## start Stored data

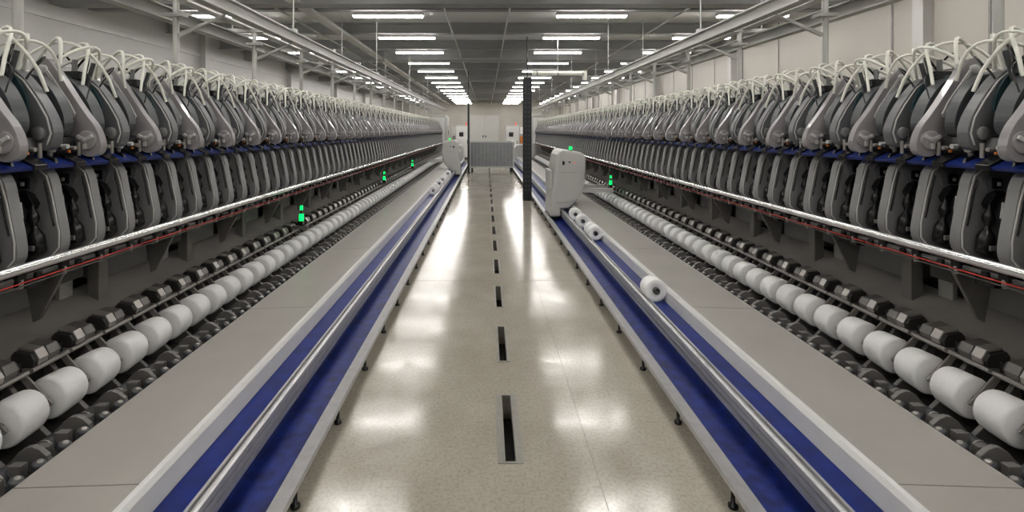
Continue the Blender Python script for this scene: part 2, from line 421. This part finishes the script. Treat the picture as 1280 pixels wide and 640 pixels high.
for i in range(ns):
    a=sy0+1.07*i; w=.034 if i<=6 else .012
    for x in (-sw,sw):
        s=1 if x>0 else -1
        b.box(min(x-.006*s,x+w*s),max(x-.006*s,x+w*s),a-.01,a+sl+.01,-.05,.003,'frame')
    b.box(-sw,sw,a-.01,a+.006,-.05,.003,'frame'); b.box(-sw,sw,a+sl-.006,a+sl+.01,-.05,.003,'frame')
b.obj('floor_slot_frames')
b=MB()
b.box(.42,.423,YB,YF,-.01,.0008,'joint')
for k in range(12): b.box(-.96,.96,1.2+k*4.2,1.204+k*4.2,-.01,.0008,'joint')
b.obj('floor_joints')

# ---------------------------------------------------------------- room shell
M['wall']=mat('wall_panel_beige',(.42,.40,.36),.5,0,.05,1.2)
M['wallL']=mat('wall_panel_grey',(.45,.445,.43),.4,0,.05,1.2)
M['ceil']=mat('ceiling_sheet',(.62,.625,.61),.5,0,.05,1.5)
ZC=4.2
b=MB(); b.box(XR,XR+.15,YB,YF,0,ZC,'wall')
b.obj('wall_right')
b=MB()
for k in range(31): b.box(XR-.012,XR,YB+.7+k*1.5,YB+.73+k*1.5,.1,ZC-.1,'mid')
b.box(XR-.05,XR,YB,YF,2.55,2.60,'steel')
for k in range(8): b.box(XR-.16,XR,YB+1+k*5.5,YB+1.18+k*5.5,0,ZC,'wallL')
b.obj('trim_1')
b=MB(); b.box(XL-.15,XL,YB,YF,0,ZC,'wallL'); b.obj('wall_left')
b=MB()
for k in range(8): b.box(XL,XL+.16,YB+1+k*5.5,YB+1.18+k*5.5,0,ZC,'wallL')
for z in (1.0,1.9,2.8,3.6): b.box(XL,XL+.03,YB,YF,z,z+.06,'steel')
b.obj('trim_2')
b=MB(); b.box(XL,XR,YF,YF+.15,0,ZC,'wall'); b.obj('wall_back')
b=MB(); b.box(XL,XR,YB-.15,YB,0,ZC,'wall'); b.obj('wall_front')
b=MB(); b.box(XL,XR,YB,YF,ZC,ZC+.1,'ceil'); b.obj('ceiling')
b=MB()
b.box(-1.6,1.0,-.06,0,0,3.0,'steel'); b.box(-1.5,-.32,-.09,-.05,0,2.9,'cab'); b.box(-.28,.9,-.09,-.05,0,2.9,'cab')
b.box(-.45,-.38,-.13,-.09,1.0,1.2,'black'); b.box(-.22,-.15,-.13,-.09,1.0,1.2,'black')
b.obj('door_1',None,(0,YF-.01,0),.01)
b=MB()
yb=[9.1+2.2*k for k in range(-6,15)]
for y in yb:
    b.box(XL,XR,y-.09,y+.09,ZC-.03,ZC,'beam'); b.box(XL,XR,y-.012,y+.012,3.98,ZC-.02,'beam'); b.box(XL,XR,y-.09,y+.09,3.95,3.98,'beam')
for y in yb[::3]: b.box(XL,XR,y-.9,y-.6,3.85,ZC,'beam')
b.obj('ceiling_beams')
b=MB()
for x in (-.9,.3,3.6,-4.0): b.cyl((x,YB,3.93),(x,YF,3.93),.02,'steel',8)
b.box(-3.5,-3.3,YB,YF,3.86,3.92,'steel')
b.obj('ceiling_conduits')
b=MB()
for i,y in enumerate(yb):
    for x in (-2.02,1.9,-5.3,5.0):
        b.prism([(x-.68,3.89),(x-.68,3.95),(x+.68,3.95),(x+.68,3.89)],y+.08,y+.22,'lhouse')
        b.box(x-.66,x+.66,y+.09,y+.21,3.865,3.89,'lamp')
b.obj('ceiling_light_fixtures')

# ---------------------------------------------------------------- steel column + duct
root=empty('perforated_steel_column')
b=MB(); cx,cy=.86,11.6
b.box(cx-.10,cx+.10,cy-.10,cy-.085,0,2.95,'post'); b.box(cx-.10,cx+.10,cy+.085,cy+.10,0,2.95,'post'); b.box(cx-.01,cx+.01,cy-.09,cy+.09,0,2.95,'post')
b.box(cx-.105,cx+.105,cy-.12,cy+.12,0,.02,'post')
for k in range(24):
    b.cyl((cx-.04,cy-.106,.25+k*.11),(cx-.04,cy-.09,.25+k*.11),.010,'mid',8)
    b.cyl((cx+.04,cy-.106,.25+k*.11),(cx+.04,cy-.09,.25+k*.11),.010,'mid',8)
b.obj('h_profile',root)
b=MB(); b.cyl((cx,cy,2.95),(cx,cy,3.95),.012,'post',10); b.obj('ceiling_rod',root)
b=MB()
b.cyl((cx+.12,cy,3.06),(2.25,cy,3.06),.055,'hose',14)
for x in (1.1,1.6,2.2): b.cyl((x-.02,cy,3.06),(x+.02,cy,3.06),.065,'steel',14)
b.cyl((2.25,cy,3.115),(2.25,cy,2.9),.055,'hose',14); b.cyl((1.6,cy,3.1),(1.6,cy,3.95),.01,'steel',8)
b.obj('suction_duct')
b=MB(); b.box(-.87,-.79,18.9,18.98,0,2.75,'post'); b.box(-.93,-.73,18.84,19.04,0,.02,'post'); b.cyl((-.83,18.94,2.75),(-.83,18.94,3.95),.012,'post',8)
b.obj('steel_post')

# ---------------------------------------------------------------- storage cart
root=empty('bobbin_storage_cart',(.09,20.0,0))
M['mesh']=mat('cart_grey_panel',(.24,.25,.26),.45,.1,.1,6)
b=MB(); W=.88; D=.55
for x in (-W,W):
    for y in (-D,D): b.box(x-.03,x+.03,y-.03,y+.03,.16,1.22,'bodyl')
for z in (.16,1.17):
    for y in (-D,D): b.box(-W,W,y-.025,y+.025,z,z+.05,'bodyl')
    for x in (-W,W): b.box(x-.025,x+.025,-D,D,z,z+.05,'bodyl')
b.obj('frame',root,(0,0,0),.004)
b=MB()
for y in (-D,D): b.box(-W+.03,W-.03,y-.01,y+.01,.21,1.17,'mesh')
for x in (-W,W): b.box(x-.01,x+.01,-D+.03,D-.03,.21,1.17,'mesh')
b.box(-W,W,-D,D,.18,.20,'mesh')
for k in range(1,12): b.box(-W+k*.147-.004,-W+k*.147+.004,-D-.02,-D-.008,.21,1.17,'bodyl')
for k in range(1,6): b.box(-W+.03,W-.03,-D-.02,-D-.008,.21+k*.16-.004,.21+k*.16+.004,'body')
b.obj('side_panels',root)
b=MB()
for x in (-W+.08,W-.08):
    for y in (-D+.08,D-.08):
        b.cyl((x-.02,y,.07),(x+.02,y,.07),.07,'black',14)
        b.box(x-.03,x-.024,y-.03,y+.03,.06,.165,'steel'); b.box(x+.024,x+.03,y-.03,y+.03,.06,.165,'steel'); b.box(x-.03,x+.03,y-.03,y+.03,.14,.165,'steel')
b.obj('casters',root)

# far clutter: rack and control cabinets
def rack(x,y):
    root=empty('supply_rack',(x,y,0)); b=MB()
    for dx in (-.6,.6):
        for dy in (-.3,.3): b.box(dx-.025,dx+.025,dy-.025,dy+.025,0,2.1,'steel')
    for z in (.2,.8,1.4,2.0): b.box(-.6,.6,-.3,.3,z,z+.03,'steel')
    b.obj('frame',root)
    b=MB()
    for z in (.23,.83,1.43):
        for k in range(4):
            b.box(-.55+k*.28,-.32+k*.28,-.25,.2,z,z+.28+.08*((k*7+int(z*10))%3),('cab','orange','mid','yarn')[(k+int(z*3))%4])
    b.obj('cartons',root,(0,0,0),.01)
rack(1.75,31); rack(-1.9,33)
def ctrl(x,y):
    b=MB(); b.box(-.4,.4,-.3,.3,.08,1.95,'cab'); b.box(-.38,.38,-.28,.28,0,.08,'black'); b.box(-.36,.36,-.32,-.3,.14,1.9,'white'); b.box(-.2,.05,-.33,-.32,1.3,1.55,'black'); b.box(.26,.29,-.35,-.32,.9,1.1,'black')
    b.cyl((.2,0,1.95),(.2,0,2.1),.03,'redl',10)
    b.obj('control_cabinet',None,(x,y,0),.01)
ctrl(1.35,27.5); ctrl(-1.5,28.0)

# ---------------------------------------------------------------- world + camera
w=bpy.data.worlds.new('World'); S.world=w; w.use_nodes=True
w.node_tree.nodes['Background'].inputs[0].default_value=(.5,.5,.5,1); w.node_tree.nodes['Background'].inputs[1].default_value=.2
cd=bpy.data.cameras.new('camera'); cam=bpy.data.objects.new('camera',cd); S.collection.objects.link(cam)
cam.location=(-.125,0,1.7); cam.rotation_euler=(math.pi/2,0,0)
cd.sensor_width=36; cd.clip_end=200; cd.clip_start=.05
cd.lens=36*600/1280; cd.shift_x=.025; cd.shift_y=-158/1280
S.camera=cam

## end Stored data

Return exactly what appears from the opening line of the material through the line with "b.obj('floor_joints')", apart from the pictures.

> **Solution**:
Continue the Blender Python script for this scene: part 2, from line 421. This part finishes the script. Treat the picture as 1280 pixels wide and 640 pixels high.
for i in range(ns):
    a=sy0+1.07*i; w=.034 if i<=6 else .012
    for x in (-sw,sw):
        s=1 if x>0 else -1
        b.box(min(x-.006*s,x+w*s),max(x-.006*s,x+w*s),a-.01,a+sl+.01,-.05,.003,'frame')
    b.box(-sw,sw,a-.01,a+.006,-.05,.003,'frame'); b.box(-sw,sw,a+sl-.006,a+sl+.01,-.05,.003,'frame')
b.obj('floor_slot_frames')
b=MB()
b.box(.42,.423,YB,YF,-.01,.0008,'joint')
for k in range(12): b.box(-.96,.96,1.2+k*4.2,1.204+k*4.2,-.01,.0008,'joint')
b.obj('floor_joints')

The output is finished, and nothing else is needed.